You might want to try avoiding the culture-based feelings of superiority Europeans had in relation to native cultures by not making similar assumptions about rap music. One specific not very talented, very rich person and rap music, which has a huge variety of musical variations and artistic abilities under its category, seem an odd pair in that sentence. For a moment consider that you may have been trained (note that, trained) in how to listen to other forms of music with other aesthetic priorities. If it was rock, you are talking about specific, generally repetitive rhythms, with the focus of variation and play on melody against harmonic structures. With rap and hip hop you are dealing with an emphasis on rhythmic variation and repeating melodic riffs. If only the Europeans had said: these people are different, I wonder what we can learn from them, and spent time acculturating themselves to native aesthetics, spiritual practices, societal organization, leadership styles, healing techniques and, as you said, architecture. If only those who encounter music essentially or literally from other cultures allowed themselves to be trained to get it, rather than assuming that one can lump the whole thing together negatively and assume that the people who are listening have poor aesthetics or are dupes of some kind. Hell, with the help of one music teacher I even came to enjoy one Opera. I don't listen to more on my own. But I could after a while come to understand its (peculiar to me) aesthetics and pleasures.
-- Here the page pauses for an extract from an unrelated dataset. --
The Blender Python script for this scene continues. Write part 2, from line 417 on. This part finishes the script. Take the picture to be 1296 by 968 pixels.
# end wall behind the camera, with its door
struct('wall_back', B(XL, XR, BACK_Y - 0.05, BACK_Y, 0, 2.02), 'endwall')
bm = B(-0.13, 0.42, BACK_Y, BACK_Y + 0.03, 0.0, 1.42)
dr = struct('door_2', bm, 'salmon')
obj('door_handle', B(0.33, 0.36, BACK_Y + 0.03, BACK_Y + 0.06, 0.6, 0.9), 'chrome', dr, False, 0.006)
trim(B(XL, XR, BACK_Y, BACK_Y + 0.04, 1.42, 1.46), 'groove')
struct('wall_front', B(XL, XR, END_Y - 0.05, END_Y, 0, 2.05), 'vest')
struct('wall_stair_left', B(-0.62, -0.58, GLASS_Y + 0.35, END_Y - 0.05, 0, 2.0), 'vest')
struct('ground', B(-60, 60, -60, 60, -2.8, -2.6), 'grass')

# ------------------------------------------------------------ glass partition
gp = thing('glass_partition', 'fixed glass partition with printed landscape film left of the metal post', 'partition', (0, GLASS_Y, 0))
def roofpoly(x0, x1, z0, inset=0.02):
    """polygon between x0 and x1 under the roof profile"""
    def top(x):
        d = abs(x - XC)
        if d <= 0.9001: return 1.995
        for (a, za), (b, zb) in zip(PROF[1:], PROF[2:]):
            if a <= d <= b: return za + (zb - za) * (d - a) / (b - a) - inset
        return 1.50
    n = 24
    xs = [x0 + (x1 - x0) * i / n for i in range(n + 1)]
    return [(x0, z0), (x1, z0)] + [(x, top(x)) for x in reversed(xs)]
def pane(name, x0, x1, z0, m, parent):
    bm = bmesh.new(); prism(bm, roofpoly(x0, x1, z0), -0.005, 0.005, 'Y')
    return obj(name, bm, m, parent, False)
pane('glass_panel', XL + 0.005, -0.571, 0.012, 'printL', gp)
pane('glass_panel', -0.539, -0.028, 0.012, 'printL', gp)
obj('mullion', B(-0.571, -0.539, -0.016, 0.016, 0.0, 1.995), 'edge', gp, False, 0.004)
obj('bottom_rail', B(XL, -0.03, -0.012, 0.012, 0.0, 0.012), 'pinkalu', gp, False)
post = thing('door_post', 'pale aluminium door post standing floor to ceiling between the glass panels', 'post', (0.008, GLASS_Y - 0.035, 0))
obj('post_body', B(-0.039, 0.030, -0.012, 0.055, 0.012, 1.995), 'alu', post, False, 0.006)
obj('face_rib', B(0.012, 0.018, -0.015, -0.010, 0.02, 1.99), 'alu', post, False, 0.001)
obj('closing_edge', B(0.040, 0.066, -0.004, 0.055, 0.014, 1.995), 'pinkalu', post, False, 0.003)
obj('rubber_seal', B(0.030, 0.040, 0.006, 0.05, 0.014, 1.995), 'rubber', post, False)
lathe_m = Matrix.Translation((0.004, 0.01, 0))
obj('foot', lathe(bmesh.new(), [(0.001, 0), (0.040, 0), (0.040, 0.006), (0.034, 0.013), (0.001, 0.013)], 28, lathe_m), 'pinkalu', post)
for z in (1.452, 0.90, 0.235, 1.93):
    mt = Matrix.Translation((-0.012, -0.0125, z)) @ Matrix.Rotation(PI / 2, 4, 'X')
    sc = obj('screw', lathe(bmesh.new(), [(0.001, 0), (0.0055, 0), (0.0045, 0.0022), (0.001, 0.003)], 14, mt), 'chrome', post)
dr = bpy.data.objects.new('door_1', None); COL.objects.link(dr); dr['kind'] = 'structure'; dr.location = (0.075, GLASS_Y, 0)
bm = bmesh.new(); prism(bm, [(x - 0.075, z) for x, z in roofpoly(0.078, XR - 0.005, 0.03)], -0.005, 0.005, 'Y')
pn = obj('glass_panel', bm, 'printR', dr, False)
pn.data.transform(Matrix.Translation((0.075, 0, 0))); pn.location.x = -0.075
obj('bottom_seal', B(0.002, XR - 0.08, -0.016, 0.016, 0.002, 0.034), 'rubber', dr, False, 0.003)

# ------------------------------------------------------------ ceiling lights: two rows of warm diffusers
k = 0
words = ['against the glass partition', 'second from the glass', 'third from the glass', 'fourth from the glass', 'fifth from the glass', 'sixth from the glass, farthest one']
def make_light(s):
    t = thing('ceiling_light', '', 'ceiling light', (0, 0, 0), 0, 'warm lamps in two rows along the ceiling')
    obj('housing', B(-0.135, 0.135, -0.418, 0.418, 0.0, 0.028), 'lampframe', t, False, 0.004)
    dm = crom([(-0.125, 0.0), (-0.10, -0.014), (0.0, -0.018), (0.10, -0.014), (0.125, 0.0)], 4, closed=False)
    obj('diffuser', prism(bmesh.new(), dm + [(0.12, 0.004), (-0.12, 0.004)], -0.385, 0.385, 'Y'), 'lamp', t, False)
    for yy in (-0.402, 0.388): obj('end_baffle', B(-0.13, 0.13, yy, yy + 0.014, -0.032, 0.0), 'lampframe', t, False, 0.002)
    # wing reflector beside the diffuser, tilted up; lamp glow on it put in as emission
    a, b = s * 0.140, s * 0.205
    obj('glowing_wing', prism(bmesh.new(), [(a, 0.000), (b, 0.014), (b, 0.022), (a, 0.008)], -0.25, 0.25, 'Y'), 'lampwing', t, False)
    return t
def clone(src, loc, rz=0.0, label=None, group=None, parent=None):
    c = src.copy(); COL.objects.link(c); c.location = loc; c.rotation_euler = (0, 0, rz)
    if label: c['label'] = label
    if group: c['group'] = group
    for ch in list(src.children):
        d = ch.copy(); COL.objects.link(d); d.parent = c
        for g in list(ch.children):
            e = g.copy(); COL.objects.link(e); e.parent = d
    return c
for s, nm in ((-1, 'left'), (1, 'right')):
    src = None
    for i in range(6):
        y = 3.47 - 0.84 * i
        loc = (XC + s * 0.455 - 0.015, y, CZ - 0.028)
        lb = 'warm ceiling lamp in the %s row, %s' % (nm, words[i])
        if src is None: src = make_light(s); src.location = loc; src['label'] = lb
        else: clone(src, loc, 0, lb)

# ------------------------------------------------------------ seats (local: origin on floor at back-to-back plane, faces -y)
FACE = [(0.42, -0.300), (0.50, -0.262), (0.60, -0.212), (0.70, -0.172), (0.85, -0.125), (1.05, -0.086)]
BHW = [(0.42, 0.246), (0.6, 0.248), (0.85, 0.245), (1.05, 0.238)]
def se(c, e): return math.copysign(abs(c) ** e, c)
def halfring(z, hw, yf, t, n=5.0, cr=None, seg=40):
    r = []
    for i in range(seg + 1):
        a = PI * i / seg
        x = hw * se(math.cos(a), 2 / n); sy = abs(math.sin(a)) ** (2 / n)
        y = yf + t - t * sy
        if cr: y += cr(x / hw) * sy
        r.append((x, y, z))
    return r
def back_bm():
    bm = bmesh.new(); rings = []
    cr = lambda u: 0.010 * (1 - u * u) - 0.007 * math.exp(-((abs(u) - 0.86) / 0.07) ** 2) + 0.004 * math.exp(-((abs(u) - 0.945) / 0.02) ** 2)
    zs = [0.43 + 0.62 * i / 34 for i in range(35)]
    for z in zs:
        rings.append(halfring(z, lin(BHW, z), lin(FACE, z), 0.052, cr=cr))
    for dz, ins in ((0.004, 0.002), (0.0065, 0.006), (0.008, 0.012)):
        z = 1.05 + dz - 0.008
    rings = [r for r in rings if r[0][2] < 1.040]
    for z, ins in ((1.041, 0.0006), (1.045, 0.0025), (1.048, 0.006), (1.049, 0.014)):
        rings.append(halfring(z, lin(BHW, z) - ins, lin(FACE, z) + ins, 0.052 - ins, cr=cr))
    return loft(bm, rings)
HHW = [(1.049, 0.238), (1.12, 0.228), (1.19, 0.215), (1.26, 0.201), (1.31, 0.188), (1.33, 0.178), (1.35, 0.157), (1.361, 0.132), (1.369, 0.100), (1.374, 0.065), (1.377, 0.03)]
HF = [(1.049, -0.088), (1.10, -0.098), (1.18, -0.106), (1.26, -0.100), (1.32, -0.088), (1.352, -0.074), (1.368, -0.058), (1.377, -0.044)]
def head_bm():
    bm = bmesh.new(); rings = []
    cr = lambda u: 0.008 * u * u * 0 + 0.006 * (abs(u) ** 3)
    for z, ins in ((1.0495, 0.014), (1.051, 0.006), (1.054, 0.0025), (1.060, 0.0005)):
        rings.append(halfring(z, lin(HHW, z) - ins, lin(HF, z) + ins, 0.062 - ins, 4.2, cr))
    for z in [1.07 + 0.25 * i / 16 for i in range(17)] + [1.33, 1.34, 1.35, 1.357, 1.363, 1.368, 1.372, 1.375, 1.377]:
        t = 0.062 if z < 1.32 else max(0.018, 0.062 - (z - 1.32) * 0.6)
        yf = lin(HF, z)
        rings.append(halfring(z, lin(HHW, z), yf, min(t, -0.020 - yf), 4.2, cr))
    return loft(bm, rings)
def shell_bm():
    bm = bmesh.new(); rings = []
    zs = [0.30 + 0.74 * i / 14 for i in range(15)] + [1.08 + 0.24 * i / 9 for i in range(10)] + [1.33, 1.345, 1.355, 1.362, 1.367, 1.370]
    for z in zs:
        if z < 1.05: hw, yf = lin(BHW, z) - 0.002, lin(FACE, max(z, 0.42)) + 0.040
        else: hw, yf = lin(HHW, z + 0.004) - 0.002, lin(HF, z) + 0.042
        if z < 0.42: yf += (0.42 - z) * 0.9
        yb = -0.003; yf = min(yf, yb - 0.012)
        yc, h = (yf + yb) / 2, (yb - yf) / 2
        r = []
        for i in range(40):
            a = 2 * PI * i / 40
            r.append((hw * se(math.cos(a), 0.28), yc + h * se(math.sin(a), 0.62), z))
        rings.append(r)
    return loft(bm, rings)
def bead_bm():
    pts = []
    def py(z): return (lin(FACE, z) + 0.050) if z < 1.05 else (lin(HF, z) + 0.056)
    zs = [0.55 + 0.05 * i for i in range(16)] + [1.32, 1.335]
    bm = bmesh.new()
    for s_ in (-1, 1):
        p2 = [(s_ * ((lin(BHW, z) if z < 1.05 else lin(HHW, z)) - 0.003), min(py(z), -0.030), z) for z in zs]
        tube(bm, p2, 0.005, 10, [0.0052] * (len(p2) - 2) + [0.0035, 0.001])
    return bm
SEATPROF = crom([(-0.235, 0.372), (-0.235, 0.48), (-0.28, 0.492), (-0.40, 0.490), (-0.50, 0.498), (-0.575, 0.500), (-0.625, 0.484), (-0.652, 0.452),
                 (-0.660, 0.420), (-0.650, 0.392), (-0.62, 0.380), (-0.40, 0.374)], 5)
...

I keep living in hope that curiosity will overcome knee-jerk belittling of different aesthetics.
 
I don't think many people deny that religion in the West has a bloodythirsty history, one as violent as anything practised by the Incas and Aztecs.

What I do object to is how some people portray the West - Americas relationship. As if big bad whitey stomped in and abused the poor innocent Incas and Aztecs. When one realizes that these people subjugated and slaughtered rivalling civilizations and nomads (why do you think so many of the natives allied themselves with the Spanish?), and used them as human sacrifices, it becomes clear that what goes around, comes around.

Ah yes...those nasty Red Indians fighting one another and causing mayhem.

If I'm wrong..Sioux me! :rolleyes:
 
Billy,
Mountainhare was talking about the Aztecs and Incas in Central America, not North American natives.

What about the Mayans and Toltecs?
 
What I do object to is how some people portray the West - Americas relationship. As if big bad whitey stomped in and abused the poor innocent Incas and Aztecs. When one realizes that these people subjugated and slaughtered rivalling civilizations and nomads (why do you think so many of the natives allied themselves with the Spanish?), and used them as human sacrifices, it becomes clear that what goes around, comes around.

Yes, some tribal people aligned themselves with the Europeans. And those who survived I am quite sure found the new boss the same or worse as the old boss.

When do you think what goes around, comes around will start to take effect in relation to the horrible abuses and genocidal activites of Europeans in relations to native tribes IN GENERAL?
 
The Maya and Toltec civilization faced a crisis not unlike that which we face today. It will be interesting to see how we maneuver through this situation or if we follow in their foot steps. The Maya faced a situation in which the noble class out grew and mismanaged and overstretched their resources in pursuits of personal pleasure and power. When faced with a natural disaster – a drought, they crumbled.